Lack ist erst mal weg
…und es soll keiner mehr hin. Die Oberflächen sollen geölt und später vielleicht noch gewachst werden. Das Schrankinnere soll zukünftig nicht mehr nach Buche aussehen und stattdessen dunkel gebeizt in einem used look neu erstrahlen. Mit Pulverbeize wird das innenliegende Buchenfurnier dunkel eingefärbt. Nach dem Trocknen habe ich dann an einigen Stellen die Beize mit einem feuchten Schwamm wieder abgelöst.

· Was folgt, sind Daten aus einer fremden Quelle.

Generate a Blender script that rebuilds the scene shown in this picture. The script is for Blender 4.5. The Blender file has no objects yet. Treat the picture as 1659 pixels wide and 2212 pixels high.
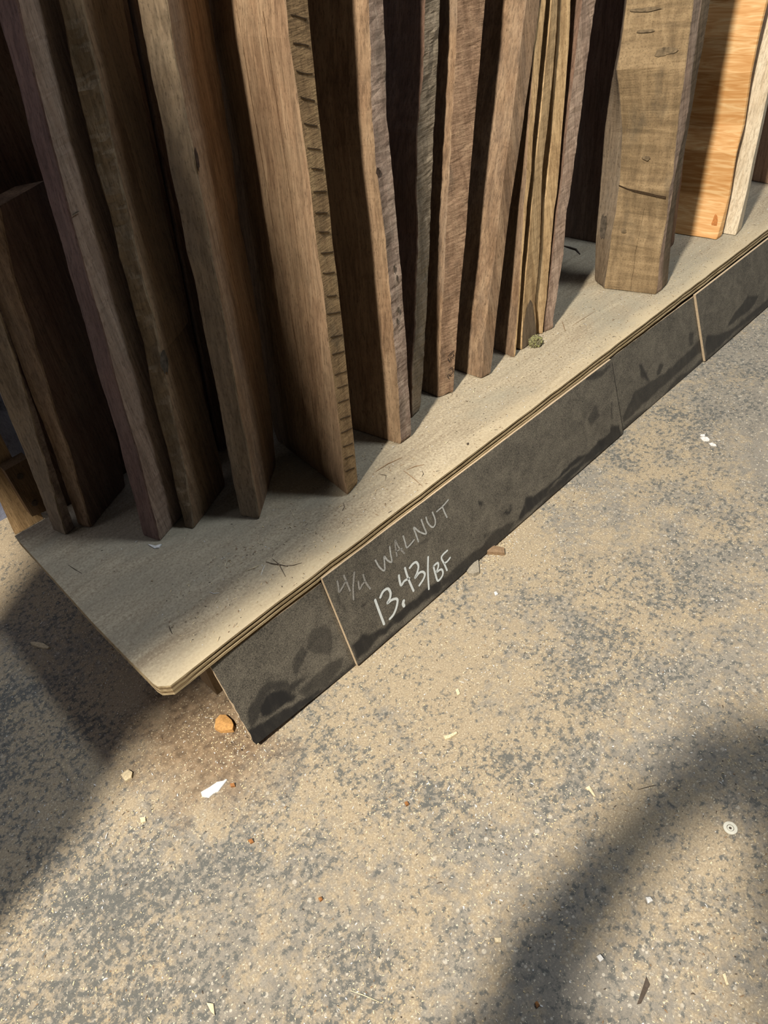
import bpy, bmesh, math, random, json
from mathutils import Vector, Matrix, noise
import numpy as np
sc = bpy.context.scene
col = sc.collection

# ---------------------------------------------------------------- camera, world, lights, exposure
CAMPOS = (-0.35648, -0.60461, 0.85356)
RX = ((0.70214403, -0.7008057, -0.12595684), (-0.52762903, -0.39331009, -0.75293743), (0.47812275, 0.59512901, -0.64592577))
cam_d = bpy.data.cameras.new('camera'); cam = bpy.data.objects.new('camera', cam_d); col.objects.link(cam)
r, d, f = Vector(RX[0]), Vector(RX[1]), Vector(RX[2])
cam.matrix_world = Matrix(((r.x, -d.x, -f.x, CAMPOS[0]), (r.y, -d.y, -f.y, CAMPOS[1]), (r.z, -d.z, -f.z, CAMPOS[2]), (0, 0, 0, 1)))
cam_d.sensor_fit = 'VERTICAL'; cam_d.sensor_height = 36.0; cam_d.lens = 36.0 * 1540.106 / 2212.0
cam_d.clip_start = 0.02
sc.camera = cam
w = bpy.data.worlds.new('shop_air'); sc.world = w; w.use_nodes = True
bg = w.node_tree.nodes['Background']; bg.inputs[0].default_value = (0.93, 0.97, 1.0, 1); bg.inputs[1].default_value = 0.032
LAMP = Vector((-2.35, -0.85, 3.7))
ld = bpy.data.lights.new('hanging_shop_lamp', 'AREA'); ld.shape = 'DISK'; ld.size = 0.24; ld.energy = 415; ld.color = (1.0, 0.905, 0.76)
lo = bpy.data.objects.new('hanging_shop_lamp', ld); col.objects.link(lo); lo.location = LAMP
lo.rotation_euler = (Vector((0.3, 0.0, 0.2)) - LAMP).to_track_quat('-Z', 'Y').to_euler()
fd = bpy.data.lights.new('far_shop_lamp', 'AREA'); fd.shape = 'DISK'; fd.size = 0.5; fd.energy = 64; fd.color = (0.86, 0.94, 1.0)
fo = bpy.data.objects.new('far_shop_lamp', fd); col.objects.link(fo); fo.location = (1.6, -1.0, 3.9)
fo.rotation_euler = (Vector((0.1, 0.0, 0.2)) - fo.location).to_track_quat('-Z', 'Y').to_euler()
sc.view_settings.view_transform = 'Standard'; sc.view_settings.look = 'None'; sc.view_settings.gamma = 1
sc.view_settings.use_curve_mapping = False; sc.view_settings.exposure = 0.0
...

Jetzt wo der Schrank innen so schön dunkel ist fehlt es etwas an Licht. Darum fräse ich mit dem Parallelanschlag hinter der Führungsnut für den Rollladen eine weitere 5 mm breite Nut für eine Lichtleiste. Anfänglich habe ich überlegt kleine Microschalter einzubauen. Aber auf der Suche bin ich immer wieder auf eine ‚Mindestschaltzyklen‘ Angabe gekommen und mich dann gefragt: Wenn dann der Schalter doch mal kaputt geht – gibt es dann einen passenden? Der Schrank wird schon halten, da mache ich mir keine Sorgen.
Die Einlegeböden habe ich ebenso mit Pulverbeize abgetönt und geölt, allerdings nicht dunkel – eher passend zu den Außenwangen. Die Stirnseiten habe ich dann noch mit neuen Leimkanten bezogen und nach knapp 2 Wochen Arbeit ist aus einem orange anmutenden Aktenschrank ein kontrastreicher Kleiderschrank für die alltägliche Bekleidung entstanden. Die Tiefe von 40cm ist dafür ideal und wenn man spät abends oder früh morgens an den Schrank geht wird das smarte Licht bis zum gewünschten Grad hochdimmen.

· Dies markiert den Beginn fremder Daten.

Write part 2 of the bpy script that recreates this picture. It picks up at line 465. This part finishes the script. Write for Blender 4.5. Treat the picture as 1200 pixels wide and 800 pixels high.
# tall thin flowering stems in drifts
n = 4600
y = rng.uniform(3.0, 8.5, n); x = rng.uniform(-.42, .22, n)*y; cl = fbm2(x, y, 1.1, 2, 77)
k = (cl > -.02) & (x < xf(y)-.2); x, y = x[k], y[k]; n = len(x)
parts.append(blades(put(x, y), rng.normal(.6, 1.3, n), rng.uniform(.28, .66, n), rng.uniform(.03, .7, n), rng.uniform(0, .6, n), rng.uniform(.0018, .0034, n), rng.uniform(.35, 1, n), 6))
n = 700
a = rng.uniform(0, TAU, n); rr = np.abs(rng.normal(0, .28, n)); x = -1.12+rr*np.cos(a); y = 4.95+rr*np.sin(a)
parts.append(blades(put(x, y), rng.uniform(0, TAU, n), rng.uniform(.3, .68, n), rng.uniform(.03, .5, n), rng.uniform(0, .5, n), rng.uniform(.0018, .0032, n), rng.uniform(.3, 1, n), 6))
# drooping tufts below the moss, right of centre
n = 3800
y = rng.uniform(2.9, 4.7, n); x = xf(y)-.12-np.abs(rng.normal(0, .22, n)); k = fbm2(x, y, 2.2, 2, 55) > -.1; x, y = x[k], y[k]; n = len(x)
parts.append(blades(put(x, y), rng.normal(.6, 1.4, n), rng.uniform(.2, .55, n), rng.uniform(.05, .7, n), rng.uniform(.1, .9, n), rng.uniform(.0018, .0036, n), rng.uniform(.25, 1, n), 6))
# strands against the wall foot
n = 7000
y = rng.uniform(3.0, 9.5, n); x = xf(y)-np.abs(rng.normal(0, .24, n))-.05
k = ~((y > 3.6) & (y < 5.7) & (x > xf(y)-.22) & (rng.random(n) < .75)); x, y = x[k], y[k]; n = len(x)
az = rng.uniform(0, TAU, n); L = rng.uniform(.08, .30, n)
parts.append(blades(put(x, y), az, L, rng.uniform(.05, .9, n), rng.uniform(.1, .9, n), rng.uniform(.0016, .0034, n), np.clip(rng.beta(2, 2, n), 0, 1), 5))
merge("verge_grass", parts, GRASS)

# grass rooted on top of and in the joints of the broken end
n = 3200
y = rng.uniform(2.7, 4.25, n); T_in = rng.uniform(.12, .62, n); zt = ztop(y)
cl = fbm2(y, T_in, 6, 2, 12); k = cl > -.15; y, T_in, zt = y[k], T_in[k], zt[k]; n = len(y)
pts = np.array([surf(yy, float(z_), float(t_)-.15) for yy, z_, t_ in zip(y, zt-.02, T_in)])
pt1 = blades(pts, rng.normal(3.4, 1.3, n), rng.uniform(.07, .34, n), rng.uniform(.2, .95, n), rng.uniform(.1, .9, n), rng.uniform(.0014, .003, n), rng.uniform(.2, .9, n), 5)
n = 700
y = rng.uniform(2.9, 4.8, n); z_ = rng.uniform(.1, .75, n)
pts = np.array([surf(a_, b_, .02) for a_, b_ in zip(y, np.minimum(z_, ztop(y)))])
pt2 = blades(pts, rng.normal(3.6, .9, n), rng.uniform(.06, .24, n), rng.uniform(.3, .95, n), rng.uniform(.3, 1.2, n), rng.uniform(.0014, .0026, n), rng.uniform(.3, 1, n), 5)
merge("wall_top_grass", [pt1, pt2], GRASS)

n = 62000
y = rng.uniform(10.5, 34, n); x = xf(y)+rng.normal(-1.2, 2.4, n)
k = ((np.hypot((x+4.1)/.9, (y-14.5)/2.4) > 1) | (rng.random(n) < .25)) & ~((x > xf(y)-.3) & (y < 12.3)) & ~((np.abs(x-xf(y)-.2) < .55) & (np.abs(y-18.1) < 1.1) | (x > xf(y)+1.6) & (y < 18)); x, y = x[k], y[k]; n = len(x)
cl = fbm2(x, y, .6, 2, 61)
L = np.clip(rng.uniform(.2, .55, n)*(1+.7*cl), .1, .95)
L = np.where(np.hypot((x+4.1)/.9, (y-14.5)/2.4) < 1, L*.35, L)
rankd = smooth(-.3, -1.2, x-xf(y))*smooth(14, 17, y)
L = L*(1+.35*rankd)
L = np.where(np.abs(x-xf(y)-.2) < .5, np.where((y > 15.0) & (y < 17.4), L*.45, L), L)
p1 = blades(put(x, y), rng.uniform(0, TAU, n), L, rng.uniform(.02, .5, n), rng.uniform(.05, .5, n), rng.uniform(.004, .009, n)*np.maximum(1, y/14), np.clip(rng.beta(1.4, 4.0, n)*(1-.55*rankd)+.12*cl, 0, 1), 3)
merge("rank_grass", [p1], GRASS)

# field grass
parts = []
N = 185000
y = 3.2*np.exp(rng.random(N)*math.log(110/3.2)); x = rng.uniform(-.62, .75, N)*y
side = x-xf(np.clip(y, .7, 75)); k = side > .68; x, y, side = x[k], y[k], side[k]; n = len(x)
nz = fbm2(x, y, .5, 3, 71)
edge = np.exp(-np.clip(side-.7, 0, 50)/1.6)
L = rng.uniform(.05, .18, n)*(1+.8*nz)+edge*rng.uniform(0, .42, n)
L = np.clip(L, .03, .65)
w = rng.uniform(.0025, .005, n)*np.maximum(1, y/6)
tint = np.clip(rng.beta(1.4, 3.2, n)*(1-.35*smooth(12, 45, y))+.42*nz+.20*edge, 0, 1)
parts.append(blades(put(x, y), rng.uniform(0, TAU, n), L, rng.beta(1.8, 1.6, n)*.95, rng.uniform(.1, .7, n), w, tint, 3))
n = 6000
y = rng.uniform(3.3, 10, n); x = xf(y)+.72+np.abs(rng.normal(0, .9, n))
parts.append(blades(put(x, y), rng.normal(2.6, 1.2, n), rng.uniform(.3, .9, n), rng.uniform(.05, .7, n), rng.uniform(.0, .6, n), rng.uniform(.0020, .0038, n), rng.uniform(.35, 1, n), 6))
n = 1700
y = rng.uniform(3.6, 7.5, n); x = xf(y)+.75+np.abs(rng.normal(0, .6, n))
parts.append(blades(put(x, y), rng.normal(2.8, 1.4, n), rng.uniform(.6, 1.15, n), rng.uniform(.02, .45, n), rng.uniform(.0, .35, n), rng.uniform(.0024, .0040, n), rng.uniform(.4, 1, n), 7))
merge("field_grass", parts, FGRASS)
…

So schaut der Schrank jetzt aus
Nach dem alles geschliffen, mit Leinöl und etwas Orangenöl (nur beim ersten Auftrag 5..10%, damit das Öl besser eindringt) eingelassen wurde, braucht der Schrank noch etwa 2 Wochen bevor nochmals geölt wird. Ich habe die Erfahrung gemacht, dass wenn nach der Aushärtung nochmal eine Schicht Öl aufgetragen wird die Oberfläche deutlich länger ihren Glanz behält. Weiter bin ich noch am Überlegen, die Griffe zu ersetzen da sie deutlich abgenutzt sind. Leider findet man nicht ganz so einfach schöne, wertige Griffe aus dieser Zeit, sodass ich darüber nachdenke meine Griffe anzubringen. Bei den Einlagen für die Auszüge bin ich mir noch auch noch nicht ganz sicher, darum habe ich sie bislang auch noch nicht verklebt.